Emirdağ Lâhikası | Mektup 388 | 467
(467-471)

(388)

Tercümesinin Bir Hülâsası:

İnsanı halk edip Kur’ân’ı ona ta’lim eden Zât-ı Zülcelâl’in Rahmân ismiyle tecellî-yi kübrâsına rahmetin tecelliyatı adedince ona hamd ü senâ ederek ve Seyyid-ül-Beşer Muhammed Aleyhissalâtü Vesselâm’ı Rahmeten lil’âlemîn gönderdiği o Resûl-i Ekremine Risâletin semereleri adedince ona, âl ve ashabına salât ü selâm ve hadsiz şükrediyoruz ki: Onun mu’cize-i kübrâsı ve hakâik-i kâinatın remizleri ve işâretleri ile tamamiyle cem’edilen Kur’ân-ı Azîmüşşan asırların geçmesi ile dâim, bâkî ve nev’-i beşere mürşid, tâ kıyâmete kadar beka vermiş. Ve o Resul-i Ekrem’i onlara Üstad-ı A’zam eylemiş.

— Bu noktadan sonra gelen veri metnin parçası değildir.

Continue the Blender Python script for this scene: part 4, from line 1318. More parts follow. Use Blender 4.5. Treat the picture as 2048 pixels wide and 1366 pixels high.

Emma ba’dü biliniz ki: Evvelâ bu yazacağımız işârât ve nüktelerdeki maksadımız Kur’ân’ın nazmındaki bir kısım remizlerinin tefsiridir. Çünkü yedi nevi i’cazın en incesi, fakat kuvvetli ve lâfzî fakat hakîkatlı i’caz, Kur’ân’ın nazmından tecelli ediyor. Evet, parlak i’caz elbette nazmın nakşından çıkıyor.

Sâniyen: Kur’ân’da esas maksadları ve anâsır-ı asliyesi dört hakîkattır: Tevhid, Nübüvvet, Haşir ve Adâlet’tir. Çünkü: Vakta kâinat sahrasında benî-Âdem bir acib ve büyük bir kafile ve sâir tâifeler beraber birbiri arkasında asırlar üstünde geçmiş zamanın derelerinden, şehir ve meşherlerinden sefer edip vücûd ve hayat sahrasında yürüyüşüyle, istikbalin yüksek dağlarına azîmetle oradaki bağlarına gözleri müteveccih olmak cihetiyle hilâfet-i zemine mazhariyet noktasında ve sâir zîhayata tasarrufatı cihetinde, rûy-i zeminde ekser eşyanın nev’-i beşerle münasebatı iktizasiyle heyecana gelmesinden, kâinat dahi onlara yüzlerini çevirip, nev’-i beşerle ciddî alâkadar oluyor.